EXERCISE GOAL >> Restate word for word the lines of the data below, from the first through the one that has "SC.cycles.sample_clamp_indirect = 4.0".

DATA EXCERPT >>
+++

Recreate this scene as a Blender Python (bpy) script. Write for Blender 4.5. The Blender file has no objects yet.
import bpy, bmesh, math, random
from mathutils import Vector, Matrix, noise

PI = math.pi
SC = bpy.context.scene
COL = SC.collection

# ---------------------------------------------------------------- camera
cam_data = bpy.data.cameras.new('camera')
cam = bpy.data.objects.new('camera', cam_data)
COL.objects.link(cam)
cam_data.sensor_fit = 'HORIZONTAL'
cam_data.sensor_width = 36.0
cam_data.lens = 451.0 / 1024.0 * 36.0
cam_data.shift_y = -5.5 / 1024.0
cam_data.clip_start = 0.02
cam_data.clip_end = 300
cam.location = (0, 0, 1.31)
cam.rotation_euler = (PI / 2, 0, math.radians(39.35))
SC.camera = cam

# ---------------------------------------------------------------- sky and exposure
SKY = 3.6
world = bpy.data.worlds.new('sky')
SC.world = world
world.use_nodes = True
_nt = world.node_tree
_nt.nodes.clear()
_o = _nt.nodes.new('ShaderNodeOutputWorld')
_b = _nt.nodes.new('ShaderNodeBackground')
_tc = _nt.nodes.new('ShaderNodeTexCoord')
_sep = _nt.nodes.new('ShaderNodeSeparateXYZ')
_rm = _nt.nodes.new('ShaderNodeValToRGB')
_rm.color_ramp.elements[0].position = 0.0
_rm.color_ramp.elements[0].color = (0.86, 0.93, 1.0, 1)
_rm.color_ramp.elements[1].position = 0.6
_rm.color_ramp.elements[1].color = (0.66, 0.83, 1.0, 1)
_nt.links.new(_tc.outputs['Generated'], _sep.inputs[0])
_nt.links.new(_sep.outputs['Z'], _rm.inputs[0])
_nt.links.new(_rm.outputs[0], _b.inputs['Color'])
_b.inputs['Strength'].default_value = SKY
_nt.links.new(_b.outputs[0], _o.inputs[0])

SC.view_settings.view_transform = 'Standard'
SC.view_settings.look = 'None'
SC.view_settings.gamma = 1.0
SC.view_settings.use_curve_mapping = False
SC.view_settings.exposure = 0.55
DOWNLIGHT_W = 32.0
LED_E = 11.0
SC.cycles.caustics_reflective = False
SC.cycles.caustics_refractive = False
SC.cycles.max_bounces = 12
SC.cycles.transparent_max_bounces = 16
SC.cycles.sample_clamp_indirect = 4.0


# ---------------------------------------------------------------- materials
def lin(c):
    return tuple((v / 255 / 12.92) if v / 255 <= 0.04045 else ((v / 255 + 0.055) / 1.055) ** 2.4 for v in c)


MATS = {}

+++

RESULT OF THE EXERCISE >>
Recreate this scene as a Blender Python (bpy) script. Write for Blender 4.5. The Blender file has no objects yet.
import bpy, bmesh, math, random
from mathutils import Vector, Matrix, noise

PI = math.pi
SC = bpy.context.scene
COL = SC.collection

# ---------------------------------------------------------------- camera
cam_data = bpy.data.cameras.new('camera')
cam = bpy.data.objects.new('camera', cam_data)
COL.objects.link(cam)
cam_data.sensor_fit = 'HORIZONTAL'
cam_data.sensor_width = 36.0
cam_data.lens = 451.0 / 1024.0 * 36.0
cam_data.shift_y = -5.5 / 1024.0
cam_data.clip_start = 0.02
cam_data.clip_end = 300
cam.location = (0, 0, 1.31)
cam.rotation_euler = (PI / 2, 0, math.radians(39.35))
SC.camera = cam

# ---------------------------------------------------------------- sky and exposure
SKY = 3.6
world = bpy.data.worlds.new('sky')
SC.world = world
world.use_nodes = True
_nt = world.node_tree
_nt.nodes.clear()
_o = _nt.nodes.new('ShaderNodeOutputWorld')
_b = _nt.nodes.new('ShaderNodeBackground')
_tc = _nt.nodes.new('ShaderNodeTexCoord')
_sep = _nt.nodes.new('ShaderNodeSeparateXYZ')
_rm = _nt.nodes.new('ShaderNodeValToRGB')
_rm.color_ramp.elements[0].position = 0.0
_rm.color_ramp.elements[0].color = (0.86, 0.93, 1.0, 1)
_rm.color_ramp.elements[1].position = 0.6
_rm.color_ramp.elements[1].color = (0.66, 0.83, 1.0, 1)
_nt.links.new(_tc.outputs['Generated'], _sep.inputs[0])
_nt.links.new(_sep.outputs['Z'], _rm.inputs[0])
_nt.links.new(_rm.outputs[0], _b.inputs['Color'])
_b.inputs['Strength'].default_value = SKY
_nt.links.new(_b.outputs[0], _o.inputs[0])

SC.view_settings.view_transform = 'Standard'
SC.view_settings.look = 'None'
SC.view_settings.gamma = 1.0
SC.view_settings.use_curve_mapping = False
SC.view_settings.exposure = 0.55
DOWNLIGHT_W = 32.0
LED_E = 11.0
SC.cycles.caustics_reflective = False
SC.cycles.caustics_refractive = False
SC.cycles.max_bounces = 12
SC.cycles.transparent_max_bounces = 16
SC.cycles.sample_clamp_indirect = 4.0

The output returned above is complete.